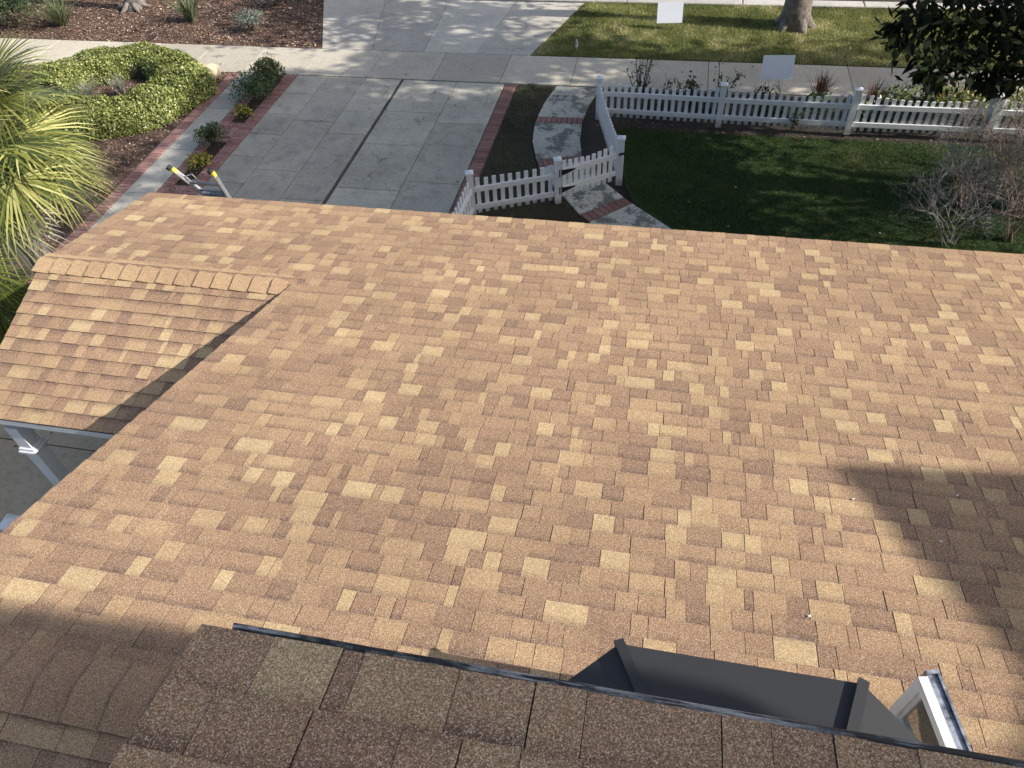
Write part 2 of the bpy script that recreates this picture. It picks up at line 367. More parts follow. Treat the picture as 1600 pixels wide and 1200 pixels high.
# left path
pa = MB(); slabs(pa, [-10.30, -9.68], [5.4, 7.4, 9.5, 10.9, 12.55, 14.35, 16.13], jit=.001); pa.build('path', M['conc_path'], kind='structure')
# left paving near the porch (in the shade of the roof)
po = MB(); slabs(po, [-14.5, -9.0, -6.62, -3.0], [-3.0, 1.8, 4.9, 5.38], jit=.001, gap=.02); po.build('patio', M['conc_porch'], kind='structure')
# street
b = MB(); b.box((0, 27.5, -.16), (120, 11.5, .1)); b.build('street', M['asphalt'], kind='structure')
b = MB()
for k in range(-12, 20): b.box((k*3+.1, 21.18, -.06), (2.985, .36, .2), bev=.02)
b.build('kerb', M['curb'], kind='structure')
# brick bands
def brick_band(mb, x0, x1, y0, y1, step=.105, along='y', z=.004):
    k = y0
    while k < y1-.02:
        w = step-.010
        mb.box(((x0+x1)/2+random.uniform(-.003, .003), k+w/2, z-.03+random.uniform(-.002, .002)), (x1-x0, w, .06), bev=.004)
        k += step
br = MB(); brick_band(br, -10.56, -10.32, 5.4, 16.12)
br.build('brick_border', M['brick'], kind='structure')
br = MB(); brick_band(br, -9.66, -9.44, 5.4, 16.1); brick_band(br, -9.10, -8.83, 5.4, 16.1)
for y0, y1 in ((9.0, 11.1), (12.95, 13.75)):       # between the planting pockets the strip is paved
    y = y0
    while y < y1:
        for x in (-9.425, -9.265): br.box((x+.075, y+.1, -.030), (.148, .195, .06), bev=.004)
        y += .205
br.build('brick_paving', M['brick'], kind='structure')
br = MB(); brick_band(br, -3.70, -3.44, 6.0, 16.1)
br.build('brick_edging', M['brick_dark'], kind='structure')
b = MB(); b.box((-9.27, 12.02, -.035), (.33, 1.84, .03)); b.box((-9.27, 14.93, -.035), (.33, 2.36, .03)); b.build('planting_soil', M['soil'], kind='structure')
b = MB(); b.box((-9.68, 10.76, -.0575), (1.78, 10.72, .06)); b.box((-3.57, 11, -.0555), (.27, 10.2, .06)); b.build('mortar_bed', M['mortar'], kind='structure')
# front walk, curved, crossed by brick rows
LW = [at(u, v).xy for u, v in ((870, 134.5), (852, 158), (840, 182), (836, 191), (832, 220), (838, 249), (842, 262), (866, 290), (906, 335), (921, 347))]+[Vector((-.55, 10.05)), Vector((.6, 8.3))]
RW = [at(u, v).xy for u, v in ((936, 138), (921, 160), (911, 184), (909, 194), (906, 218), (909, 242), (917, 250), (944, 284), (974, 308), (988, 318))]+[Vector((.62, 10.62)), Vector((2.3, 8.6))]
wk = MB(); wb = MB()
for i0, i1 in ((0, 2), (3, 5), (6, 8), (9, 11)):
    wk.prism([tuple(p) for p in LW[i0:i1+1]]+[tuple(p) for p in RW[i0:i1+1]][::-1], -.06, 0.0)
for i0, i1, n in ((2, 3, 9), (5, 6, 9), (8, 9, 8)):
    for i in range(n):
        f0, f1 = i/n+.007, (i+1)/n-.007
        q_ = lambda k, f, e: LW[k].lerp(RW[k], f).lerp(LW[e].lerp(RW[e], f), .04)
        wb.prism([tuple(q_(i0, f0, i1)), tuple(q_(i0, f1, i1)), tuple(q_(i1, f1, i0)), tuple(q_(i1, f0, i0))], -.05, .003)
wk.build('front_walk', M['conc_walk'], kind='structure'); wb.build('front_walk_bricks', M['brick_dark'], kind='structure')
# planted ground
soil('mulch_bed', [(-30, 5), (-10.58, 5), (-10.58, 16.13), (-30, 16.13)], -.06, -.02, M['mulch_bed'])
soil('parkway_mulch_bed', [(-30, 17.64), (-8.79, 17.64), (-9.98, 20.98), (-30, 20.98)], -.06, -.012, M['mulch_bed'])
soil('parkway_lawn', [(-3.38, 17.66), (30, 17.66), (30, 20.98), (-2.50, 20.98)], -.05, -.005, M['lawn2'])
soil('lawn', [(1.25, 6.5), (30, 6.5), (30, 14.3), (-1.0, 14.3), (-.62, 12.2), (RW[9].x+.05, RW[9].y), (.66, 10.62), (2.1, 8.9)], -.06, -.01, M['lawn'])
SL = [(-3.42, 6.5), (.3, 6.5)]+[(p.x-.03, p.y) for p in LW[::-1][1:]]+[(-3.42, 16.1)]
soil('side_lawn', SL, -.06, -.012, M['lawn_dry'])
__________
## Problem to solve:
Reproduce the full material exactly, excluding the pictures.

## Exercise response:
Write part 2 of the bpy script that recreates this picture. It picks up at line 367. More parts follow. Treat the picture as 1600 pixels wide and 1200 pixels high.
# left path
pa = MB(); slabs(pa, [-10.30, -9.68], [5.4, 7.4, 9.5, 10.9, 12.55, 14.35, 16.13], jit=.001); pa.build('path', M['conc_path'], kind='structure')
# left paving near the porch (in the shade of the roof)
po = MB(); slabs(po, [-14.5, -9.0, -6.62, -3.0], [-3.0, 1.8, 4.9, 5.38], jit=.001, gap=.02); po.build('patio', M['conc_porch'], kind='structure')
# street
b = MB(); b.box((0, 27.5, -.16), (120, 11.5, .1)); b.build('street', M['asphalt'], kind='structure')
b = MB()
for k in range(-12, 20): b.box((k*3+.1, 21.18, -.06), (2.985, .36, .2), bev=.02)
b.build('kerb', M['curb'], kind='structure')
# brick bands
def brick_band(mb, x0, x1, y0, y1, step=.105, along='y', z=.004):
    k = y0
    while k < y1-.02:
        w = step-.010
        mb.box(((x0+x1)/2+random.uniform(-.003, .003), k+w/2, z-.03+random.uniform(-.002, .002)), (x1-x0, w, .06), bev=.004)
        k += step
br = MB(); brick_band(br, -10.56, -10.32, 5.4, 16.12)
br.build('brick_border', M['brick'], kind='structure')
br = MB(); brick_band(br, -9.66, -9.44, 5.4, 16.1); brick_band(br, -9.10, -8.83, 5.4, 16.1)
for y0, y1 in ((9.0, 11.1), (12.95, 13.75)):       # between the planting pockets the strip is paved
    y = y0
    while y < y1:
        for x in (-9.425, -9.265): br.box((x+.075, y+.1, -.030), (.148, .195, .06), bev=.004)
        y += .205
br.build('brick_paving', M['brick'], kind='structure')
br = MB(); brick_band(br, -3.70, -3.44, 6.0, 16.1)
br.build('brick_edging', M['brick_dark'], kind='structure')
b = MB(); b.box((-9.27, 12.02, -.035), (.33, 1.84, .03)); b.box((-9.27, 14.93, -.035), (.33, 2.36, .03)); b.build('planting_soil', M['soil'], kind='structure')
b = MB(); b.box((-9.68, 10.76, -.0575), (1.78, 10.72, .06)); b.box((-3.57, 11, -.0555), (.27, 10.2, .06)); b.build('mortar_bed', M['mortar'], kind='structure')
# front walk, curved, crossed by brick rows
LW = [at(u, v).xy for u, v in ((870, 134.5), (852, 158), (840, 182), (836, 191), (832, 220), (838, 249), (842, 262), (866, 290), (906, 335), (921, 347))]+[Vector((-.55, 10.05)), Vector((.6, 8.3))]
RW = [at(u, v).xy for u, v in ((936, 138), (921, 160), (911, 184), (909, 194), (906, 218), (909, 242), (917, 250), (944, 284), (974, 308), (988, 318))]+[Vector((.62, 10.62)), Vector((2.3, 8.6))]
wk = MB(); wb = MB()
for i0, i1 in ((0, 2), (3, 5), (6, 8), (9, 11)):
    wk.prism([tuple(p) for p in LW[i0:i1+1]]+[tuple(p) for p in RW[i0:i1+1]][::-1], -.06, 0.0)
for i0, i1, n in ((2, 3, 9), (5, 6, 9), (8, 9, 8)):
    for i in range(n):
        f0, f1 = i/n+.007, (i+1)/n-.007
        q_ = lambda k, f, e: LW[k].lerp(RW[k], f).lerp(LW[e].lerp(RW[e], f), .04)
        wb.prism([tuple(q_(i0, f0, i1)), tuple(q_(i0, f1, i1)), tuple(q_(i1, f1, i0)), tuple(q_(i1, f0, i0))], -.05, .003)
wk.build('front_walk', M['conc_walk'], kind='structure'); wb.build('front_walk_bricks', M['brick_dark'], kind='structure')
# planted ground
soil('mulch_bed', [(-30, 5), (-10.58, 5), (-10.58, 16.13), (-30, 16.13)], -.06, -.02, M['mulch_bed'])
soil('parkway_mulch_bed', [(-30, 17.64), (-8.79, 17.64), (-9.98, 20.98), (-30, 20.98)], -.06, -.012, M['mulch_bed'])
soil('parkway_lawn', [(-3.38, 17.66), (30, 17.66), (30, 20.98), (-2.50, 20.98)], -.05, -.005, M['lawn2'])
soil('lawn', [(1.25, 6.5), (30, 6.5), (30, 14.3), (-1.0, 14.3), (-.62, 12.2), (RW[9].x+.05, RW[9].y), (.66, 10.62), (2.1, 8.9)], -.06, -.01, M['lawn'])
SL = [(-3.42, 6.5), (.3, 6.5)]+[(p.x-.03, p.y) for p in LW[::-1][1:]]+[(-3.42, 16.1)]
soil('side_lawn', SL, -.06, -.012, M['lawn_dry'])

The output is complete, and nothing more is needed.